After Tafoya scrubs the kitchen and tosses a bulging trash bag, no marks of his fragrant culinary journey exist beyond a fridge full of dinners and the upcoming week's menu left on the table.

Convenience Food

Beth Dominguez, who had employed chefs while vacationing before signing up for the service at home, resisted at first when her banker husband suggested it as a way to free up her time amid raising three children.

"At first I took it as kind of a cut, like, 'Oh, he doesn't like my cooking,'" she says. "But I saw I was in a culinary rut. I was doing the same things over and over again, and I didn't have time to find new recipes and do the shopping and all those steps."

While Dominguez had trepidations about letting a stranger into her kitchen, the lengthy initial consultation set her at ease.

Going through four pages of meats, herbs, spices and every other imaginable ingredient, the entire family created a playbook for what would -- and wouldn't -- touch down on the dinner table.

Still, the sight of her kitchen converted into a professional line posed a shock.

"It was covered," she says. "He was just so busy in there, completing a week's worth of food in a few hours. I'm used to that now, but at first, I [thought], 'Oh, my God. I think I'm just going to find something else to do right now.'"

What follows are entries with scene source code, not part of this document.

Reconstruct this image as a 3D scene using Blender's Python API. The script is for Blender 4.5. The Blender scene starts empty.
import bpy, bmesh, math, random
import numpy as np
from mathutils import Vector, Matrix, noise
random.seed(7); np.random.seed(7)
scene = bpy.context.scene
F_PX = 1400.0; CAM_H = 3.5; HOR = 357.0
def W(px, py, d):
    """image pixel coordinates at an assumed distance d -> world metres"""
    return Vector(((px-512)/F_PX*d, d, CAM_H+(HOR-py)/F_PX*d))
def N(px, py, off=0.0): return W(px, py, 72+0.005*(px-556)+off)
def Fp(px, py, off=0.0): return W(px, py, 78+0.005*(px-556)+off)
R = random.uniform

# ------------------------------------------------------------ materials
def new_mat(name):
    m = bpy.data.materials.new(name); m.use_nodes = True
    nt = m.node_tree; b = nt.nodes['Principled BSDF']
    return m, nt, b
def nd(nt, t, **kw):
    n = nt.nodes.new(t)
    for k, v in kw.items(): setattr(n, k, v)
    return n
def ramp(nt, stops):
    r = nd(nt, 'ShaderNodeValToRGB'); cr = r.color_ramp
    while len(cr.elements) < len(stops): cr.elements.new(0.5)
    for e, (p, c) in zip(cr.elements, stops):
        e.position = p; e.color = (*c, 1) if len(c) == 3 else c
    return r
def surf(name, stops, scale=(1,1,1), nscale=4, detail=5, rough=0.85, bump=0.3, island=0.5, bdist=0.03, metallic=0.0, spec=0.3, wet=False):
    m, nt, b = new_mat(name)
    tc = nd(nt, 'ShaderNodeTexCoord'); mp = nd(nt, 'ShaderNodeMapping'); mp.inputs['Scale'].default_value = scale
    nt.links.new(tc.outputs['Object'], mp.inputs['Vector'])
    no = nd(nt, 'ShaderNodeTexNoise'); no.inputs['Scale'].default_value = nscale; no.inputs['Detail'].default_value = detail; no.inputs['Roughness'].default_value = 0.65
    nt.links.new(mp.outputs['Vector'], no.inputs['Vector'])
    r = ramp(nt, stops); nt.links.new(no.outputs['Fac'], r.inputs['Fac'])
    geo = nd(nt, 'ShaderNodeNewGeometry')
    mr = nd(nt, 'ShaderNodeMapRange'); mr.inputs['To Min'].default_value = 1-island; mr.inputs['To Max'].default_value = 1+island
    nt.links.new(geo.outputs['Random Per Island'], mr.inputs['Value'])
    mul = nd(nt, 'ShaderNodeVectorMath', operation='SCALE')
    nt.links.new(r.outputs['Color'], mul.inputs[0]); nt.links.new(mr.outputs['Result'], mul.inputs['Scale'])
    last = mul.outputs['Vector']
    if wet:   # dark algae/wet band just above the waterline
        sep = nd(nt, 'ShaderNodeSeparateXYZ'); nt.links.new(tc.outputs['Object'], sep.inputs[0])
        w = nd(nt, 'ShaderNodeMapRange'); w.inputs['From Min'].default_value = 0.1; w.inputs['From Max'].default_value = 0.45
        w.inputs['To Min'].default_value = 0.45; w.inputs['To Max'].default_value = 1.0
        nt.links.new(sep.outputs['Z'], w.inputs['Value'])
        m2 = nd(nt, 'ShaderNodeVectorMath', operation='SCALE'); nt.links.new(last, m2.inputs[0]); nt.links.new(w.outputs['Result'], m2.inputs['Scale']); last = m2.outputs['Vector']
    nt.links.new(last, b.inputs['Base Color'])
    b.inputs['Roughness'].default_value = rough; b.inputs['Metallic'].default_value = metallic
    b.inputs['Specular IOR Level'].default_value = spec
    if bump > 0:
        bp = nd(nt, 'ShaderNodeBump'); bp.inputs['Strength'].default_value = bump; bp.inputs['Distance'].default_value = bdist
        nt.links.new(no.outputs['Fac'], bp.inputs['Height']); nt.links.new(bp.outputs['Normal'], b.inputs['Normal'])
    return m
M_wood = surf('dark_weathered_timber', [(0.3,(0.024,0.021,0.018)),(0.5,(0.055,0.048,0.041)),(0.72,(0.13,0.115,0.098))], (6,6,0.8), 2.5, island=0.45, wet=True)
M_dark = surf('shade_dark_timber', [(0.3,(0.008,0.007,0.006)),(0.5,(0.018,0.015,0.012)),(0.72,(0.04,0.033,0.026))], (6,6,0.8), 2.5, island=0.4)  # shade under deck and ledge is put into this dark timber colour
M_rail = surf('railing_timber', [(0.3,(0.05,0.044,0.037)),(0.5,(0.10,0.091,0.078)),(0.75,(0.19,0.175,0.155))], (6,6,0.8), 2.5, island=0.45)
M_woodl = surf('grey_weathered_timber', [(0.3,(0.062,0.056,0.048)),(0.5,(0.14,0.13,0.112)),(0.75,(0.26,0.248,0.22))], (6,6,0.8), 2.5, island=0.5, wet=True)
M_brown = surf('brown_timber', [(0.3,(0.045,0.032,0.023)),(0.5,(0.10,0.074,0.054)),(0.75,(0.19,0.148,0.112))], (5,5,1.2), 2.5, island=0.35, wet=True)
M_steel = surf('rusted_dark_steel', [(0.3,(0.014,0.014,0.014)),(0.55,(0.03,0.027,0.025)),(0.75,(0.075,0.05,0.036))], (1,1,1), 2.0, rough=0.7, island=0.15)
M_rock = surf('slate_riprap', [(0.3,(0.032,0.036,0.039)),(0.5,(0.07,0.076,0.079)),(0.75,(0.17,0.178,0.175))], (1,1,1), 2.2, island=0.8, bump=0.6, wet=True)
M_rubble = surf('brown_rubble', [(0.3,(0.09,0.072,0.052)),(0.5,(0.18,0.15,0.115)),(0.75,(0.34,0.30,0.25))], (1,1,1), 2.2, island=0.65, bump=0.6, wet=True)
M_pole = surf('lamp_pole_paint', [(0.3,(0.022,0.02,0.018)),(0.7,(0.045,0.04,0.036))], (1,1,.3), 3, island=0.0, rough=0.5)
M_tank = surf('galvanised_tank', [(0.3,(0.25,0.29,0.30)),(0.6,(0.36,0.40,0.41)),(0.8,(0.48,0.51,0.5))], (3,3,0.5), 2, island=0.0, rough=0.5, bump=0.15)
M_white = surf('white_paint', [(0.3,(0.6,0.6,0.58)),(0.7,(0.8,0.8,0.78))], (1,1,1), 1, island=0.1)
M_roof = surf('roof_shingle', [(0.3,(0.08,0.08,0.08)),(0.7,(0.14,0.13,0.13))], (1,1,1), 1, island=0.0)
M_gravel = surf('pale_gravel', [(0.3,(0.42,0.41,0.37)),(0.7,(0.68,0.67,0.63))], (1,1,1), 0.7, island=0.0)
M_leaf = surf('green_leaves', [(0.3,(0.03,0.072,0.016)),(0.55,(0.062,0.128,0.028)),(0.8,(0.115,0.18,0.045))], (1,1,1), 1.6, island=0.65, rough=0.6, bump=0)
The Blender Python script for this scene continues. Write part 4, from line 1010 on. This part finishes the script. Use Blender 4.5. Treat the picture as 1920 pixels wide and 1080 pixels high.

Now five months into the service, Dominguez has found she's not only eating healthier food tailored to her tastes, but she's saving as much as $100 a week that had been devoured by takeout orders -- not to mention her kids can eat their favorite dish whenever they want: steamed artichokes, of all things.

Hard-Boiled Advice

Because anyone with a set of chef's knives can purport to be a professional, a good match requires some careful consideration.

Wallace says certification of safe food handling is imperative, whether it's through the National Restaurant Association's ServSafe program or another course mandated by your local government. Every personal chef should be able to provide documentation for this.

Five-Star Food at Home

Any professional coming into your home should also carry insurance, whether it's purchased by the chef or falls under the umbrella of a professional organization. APPCA members, for example, carry $2 million in general liability coverage.

"That's peace of mind for the client and the chef," Wallace says. "You don't want to walk into the client's house carrying a food case and knock over that family-favorite Ming vase."

Beyond physical and financial security, much of choosing a chef falls to personal needs and chemistry.

Bryan Davis, a personal chef and high-end caterer working in and around Washington, D.C., says communication is the key ingredient to the whole process, from choosing a chef to tweaking the service over the years.

"When I first started out," Davis says, "I was very adamant that after each cook date my clients send me an email about the meals. Now ... they don't pick menus anymore; they just get what I decide to make them. It took a lot of communication in the beginning, but now I know how each different client likes to eat. That's what they pay me for."